Gonzalez, who was accused by St. Louis pitcher Adam Wainwright of doing "Mickey Mouse stuff" on the bases in Game 3, punctuated his homer with a massive bat flip. As he approached the Dodgers' dugout, he did a "Mickey Mouse ears" gesture. Gonzalez, always known as one of the game's least-flashy stars, has shown a new side to his personality in this series.

The Dodgers invested a lot in Greinke, both finacially and, in Wednesday's case, emotionally. He did something hard. He pitched nearly as well against a lineup the second time facing it as the first. The Cardinals opened the game with a frightening rally, the kind that could have snuffed out the Dodgers' season.

With the help of two bloop hits and a walk, they loaded the bases with nobody out. But Greinke struck out Matt Adams and got Yadier Molina to hit a two-hopper to Juan Uribe, who stepped on third and bounced a throw to first. Gonzalez dug it out of the dirt for a double play.

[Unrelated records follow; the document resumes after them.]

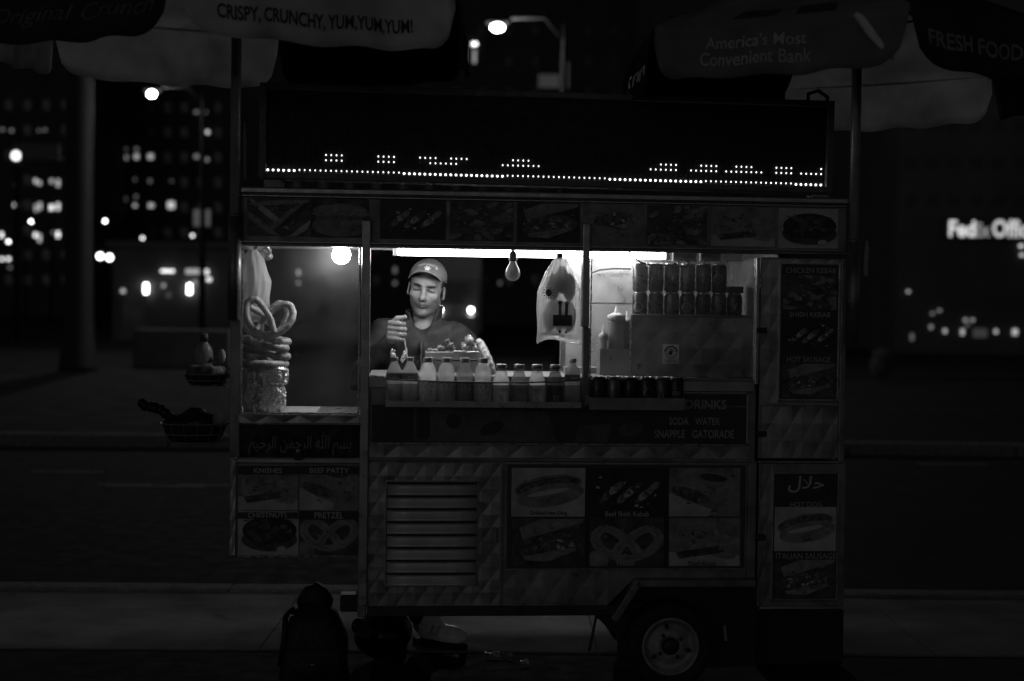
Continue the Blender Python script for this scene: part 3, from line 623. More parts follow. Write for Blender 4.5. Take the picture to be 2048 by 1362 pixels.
# ================================================================ PARASOLS
def fabric(name, c, tl=.35): return MT(name, c, tl, 0., var=.2, scale=6, bump=.6, bscale=6)
F_WHITE, F_DARK, F_MID, F_BACK = fabric('pale_canvas', .8, .4), fabric('dark_canvas', .06, .3), fabric('grey_canvas', .26, .35), fabric('back_canvas', .78, .68)
def umbrella(label, px, wz, Rr, zb, drop, rise, rot, cols, texts, ztop_tube, zsock, tiltx=0., tilty=0., ry=1.0, cx=0.):
    u, _ = cart(px, 300, wz); b = world(u, wz, 0)
    t = thing('parasol', label, 'parasol', b, 0)
    V = []
    for k in range(6):
        a = R(-90 + rot + 60 * k); x, y = Rr * math.cos(a), Rr * ry * math.sin(a)
        V.append(Vector((x + cx, y, zb + drop + x * math.tan(tiltx) + y * math.tan(tilty))))
    apex = Vector((cx, 0, zb + drop + rise))
    for k in range(6):
        A, B = V[k], V[(k + 1) % 6]; sag = .03
        def top(a, b_):
            p = A.lerp(B, a); p = p.lerp(apex, b_); s_ = sag * math.sin(math.pi * a) * (1 - b_) * math.sin(math.pi * min(1, b_ * 1.0 + .15)); return (p.x, p.y, p.z - s_)
        tp = MB().grid(top, 9, 8).build('canopy_panel', cols[k][0], t, smooth=True, solid=.002)
        ex = (B - A).normalized(); ln = (B - A).length; nrm = Vector((ex.y, -ex.x, 0)).normalized()
        rnd = random.Random(k + px)
        def val(a, b_):
            cr = .10                        # the hem's corners are rounded
            e = min(a, 1 - a) * ln; dd = drop
            if e < cr: dd = drop * (.35 + .65 * math.sqrt(max(0, 1 - (1 - e / cr) ** 2)))
            p = A.lerp(B, a); q = p + Vector((0, 0, -dd * (1 - b_))) + nrm * (.02 * (1 - b_) + .012 * math.sin(a * 9 + k) * (1 - b_)) + Vector((0, 0, -.012 * math.sin(math.pi * a) * (1 - b_) + .006 * math.sin(a * 23 + k * 2) * (1 - b_))) + nrm * (.007 * math.sin(a * 31 + 2.2 * k) * (1 - b_) ** 1.5)
            return tuple(q)
        vl = MB().grid(val, 41, 7).build('valance', cols[k][1], t, smooth=True, solid=.002)
        for body, a0, a1, z0, z1, mt_, bold, shear, on_ in [x[1:] for x in texts if x[0] == k]:
            vs, fs = text2d(body, 1, bold, shear); xs_ = [p[0] for p in vs]; ys_ = [p[1] for p in vs]; mnx, mxx, mny, mxy = min(xs_), max(xs_), min(ys_), max(ys_); out = []
            for x, y in vs:
                a = a0 + (a1 - a0) * (x - mnx) / (mxx - mnx); h = z0 + (z1 - z0) * (y - mny) / (mxy - mny)
                if on_ == 'v':
                    q = Vector(val(a, h)) + nrm * .003
                else:
                    q = Vector(top(a, h)) + (apex - A).cross(B - A).normalized() * -.004 if ((apex - A).cross(B - A)).z < 0 else Vector(top(a, h)) + (apex - A).cross(B - A).normalized() * .004
                out.append(tuple(q))
            MB().add(out, fs).build('lettering', mt_, vl if on_ == 'v' else tp)
        MB().tube([A + Vector((0, 0, -.012)), apex + Vector((0, 0, -.03))], .006, 6).build('rib', STEELD, t)
        MB().tube([A.lerp(apex, .5) + Vector((0, 0, -.02)), Vector((0, 0, zb + drop + .08))], .005, 6).build('strut', STEELD, t)
    MB().lathe([(.02, zb + drop + rise + .05), (.02, ztop_tube)][::-1], 16).build('pole', M('pole_metal', .5, .4, .35, var=.2, scale=20), t, smooth=True)
    MB().lathe([(.024, ztop_tube), (.024, ztop_tube + .015)], 16).build('pole_collar', STEELD, t, smooth=True)
    MB().lathe([(.026, zsock), (.026, ztop_tube)], 16).build('pole_socket', STEELD, t, smooth=True)
    return t
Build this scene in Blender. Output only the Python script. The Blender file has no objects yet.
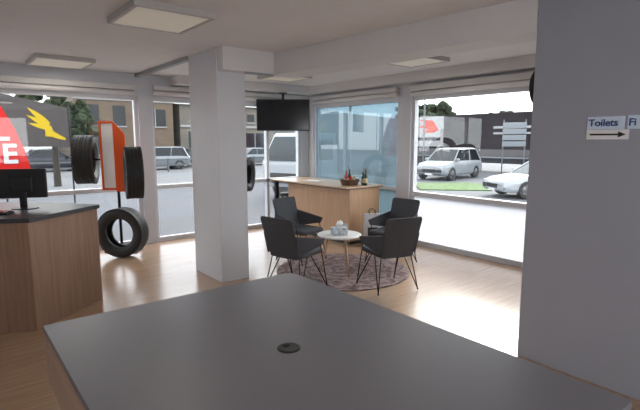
import bpy, bmesh, math, random
from mathutils import Vector, Matrix, Euler
random.seed(4)
scn=bpy.context.scene
COL=scn.collection
try: scn.view_settings.view_transform='Standard'
except Exception: pass

# ---------------------------------------------------------------- materials
def newmat(name):
    m=bpy.data.materials.new(name); m.use_nodes=True
    nt=m.node_tree
    b=nt.nodes.get('Principled BSDF')
    return m,nt,b
def plain(name,col,rough=.5,metal=0.,noise=.06,scale=30.,bump=0.,emit=None,estr=0.,spec=.5):
    m,nt,b=newmat(name)
    b.inputs['Roughness'].default_value=rough
    b.inputs['Metallic'].default_value=metal
    b.inputs['Specular IOR Level'].default_value=spec
    tc=nt.nodes.new('ShaderNodeTexCoord')
    n=nt.nodes.new('ShaderNodeTexNoise'); n.inputs['Scale'].default_value=scale; n.inputs['Detail'].default_value=4
    nt.links.new(tc.outputs['Object'],n.inputs['Vector'])
    r=nt.nodes.new('ShaderNodeValToRGB')
    r.color_ramp.elements[0].position=.3; r.color_ramp.elements[1].position=.7
    r.color_ramp.elements[0].color=tuple(c*(1-noise) for c in col)+(1,)
    r.color_ramp.elements[1].color=tuple(min(1,c*(1+noise)) for c in col)+(1,)
    nt.links.new(n.outputs['Fac'],r.inputs['Fac'])
    nt.links.new(r.outputs['Color'],b.inputs['Base Color'])
    if bump:
        bp=nt.nodes.new('ShaderNodeBump'); bp.inputs['Strength'].default_value=bump; bp.inputs['Distance'].default_value=.01
        nt.links.new(n.outputs['Fac'],bp.inputs['Height']); nt.links.new(bp.outputs['Normal'],b.inputs['Normal'])
    if emit:
        b.inputs['Emission Color'].default_value=tuple(emit)+(1,)
        b.inputs['Emission Strength'].default_value=estr
    return m
def wood(name,c1,c2,rough=.45,axis='Z',scale=1.):
    m,nt,b=newmat(name)
    b.inputs['Roughness'].default_value=rough
    tc=nt.nodes.new('ShaderNodeTexCoord'); mp=nt.nodes.new('ShaderNodeMapping')
    s=[22*scale,22*scale,22*scale]; s['XYZ'.index(axis)]=1.2*scale
    mp.inputs['Scale'].default_value=s
    nt.links.new(tc.outputs['Object'],mp.inputs['Vector'])
    n=nt.nodes.new('ShaderNodeTexNoise'); n.inputs['Scale'].default_value=1.5; n.inputs['Detail'].default_value=6; n.inputs['Roughness'].default_value=.6
    nt.links.new(mp.outputs['Vector'],n.inputs['Vector'])
    r=nt.nodes.new('ShaderNodeValToRGB')
    r.color_ramp.elements[0].position=.32; r.color_ramp.elements[1].position=.68
    r.color_ramp.elements[0].color=tuple(c2)+(1,); r.color_ramp.elements[1].color=tuple(c1)+(1,)
    nt.links.new(n.outputs['Fac'],r.inputs['Fac']); nt.links.new(r.outputs['Color'],b.inputs['Base Color'])
    return m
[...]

The Dodgers scored a couple of runs in the second, but St. Louis answered quickly to tie it. Carlos Beltran smacked an RBI triple off the center-field wall and Matt Holliday followed by launching one into the left-center field gap.

Greinke gave up two runs over eight innings in Game 2, striking out 10 Cardinals. This time, he struck out only four, but he saved the Dodgers' season for at least another day.